Ms. Fouse said Bunge also continues to enhance its international reach through the construction of a soy crush facility at the port of Phu My, Vietnam.

“It will be a state-of-the-art facility,” she said. “Again, as Vietnam has developed as a country and the market demand there for both meal and oil, it now makes sense for us to have that crushing facility there in that country.”

Another area of Bunge’s business attracting attention is sugar and bioenergy operations. With the closing of the Moema acquisition in mid-February, Bunge now has eight mills in Brazil, and the company is counting on Brazil to be the anchor country for the segment.

“Brazil is uniquely positioned as the low-cost global producer for raw sugar and supplies about 50% of the global sugar trade,” Ms. Fouse said. “So we like Brazil as the anchor country within our sugar platform. In addition to raw sugar, when we look at the data for sugar-based ethanol, what you see here is just the domestic demand in Brazil for ethanol. It has been growing at a very rapid pace … expected to grow at an 8% average annual rate from 2009 to 2015.”

Ms.
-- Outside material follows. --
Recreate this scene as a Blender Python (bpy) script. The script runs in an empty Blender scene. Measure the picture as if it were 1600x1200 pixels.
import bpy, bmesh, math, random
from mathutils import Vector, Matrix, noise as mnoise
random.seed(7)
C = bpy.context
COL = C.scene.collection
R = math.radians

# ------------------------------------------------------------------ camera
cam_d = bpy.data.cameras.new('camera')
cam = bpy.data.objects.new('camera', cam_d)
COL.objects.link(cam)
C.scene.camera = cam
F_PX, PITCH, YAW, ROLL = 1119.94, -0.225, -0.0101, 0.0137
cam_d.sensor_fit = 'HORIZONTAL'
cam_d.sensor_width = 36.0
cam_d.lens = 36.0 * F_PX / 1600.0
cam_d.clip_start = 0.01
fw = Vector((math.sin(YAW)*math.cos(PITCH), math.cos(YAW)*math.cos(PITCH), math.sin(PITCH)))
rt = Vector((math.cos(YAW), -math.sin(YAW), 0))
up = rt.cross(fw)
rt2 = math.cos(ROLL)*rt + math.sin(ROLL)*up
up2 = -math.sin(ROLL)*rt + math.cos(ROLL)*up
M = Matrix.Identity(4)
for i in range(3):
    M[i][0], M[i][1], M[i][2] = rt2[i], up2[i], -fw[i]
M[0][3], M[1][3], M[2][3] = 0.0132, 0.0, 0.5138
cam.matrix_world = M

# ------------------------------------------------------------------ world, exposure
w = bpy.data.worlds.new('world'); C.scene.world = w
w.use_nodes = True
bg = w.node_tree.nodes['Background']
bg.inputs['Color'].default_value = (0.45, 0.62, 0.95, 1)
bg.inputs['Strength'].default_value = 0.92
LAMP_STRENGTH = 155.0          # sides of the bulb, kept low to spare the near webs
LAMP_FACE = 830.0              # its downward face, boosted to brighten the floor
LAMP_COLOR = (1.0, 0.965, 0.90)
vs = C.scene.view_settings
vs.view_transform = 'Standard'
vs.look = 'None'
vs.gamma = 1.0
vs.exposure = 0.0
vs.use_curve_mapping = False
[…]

Fouse said part of the reason for the rapid growth of ethanol demand in Brazil is the growth in the flex fuel car fleet in the country.

“Something on the order of 90% of sales of vehicles now are flex fuel vehicles and … as the gasoline powered vehicle numbers are coming down, the flex fuel numbers are going up in Brazil,” she said. “And that is driving very strong domestic demand for ethanol.”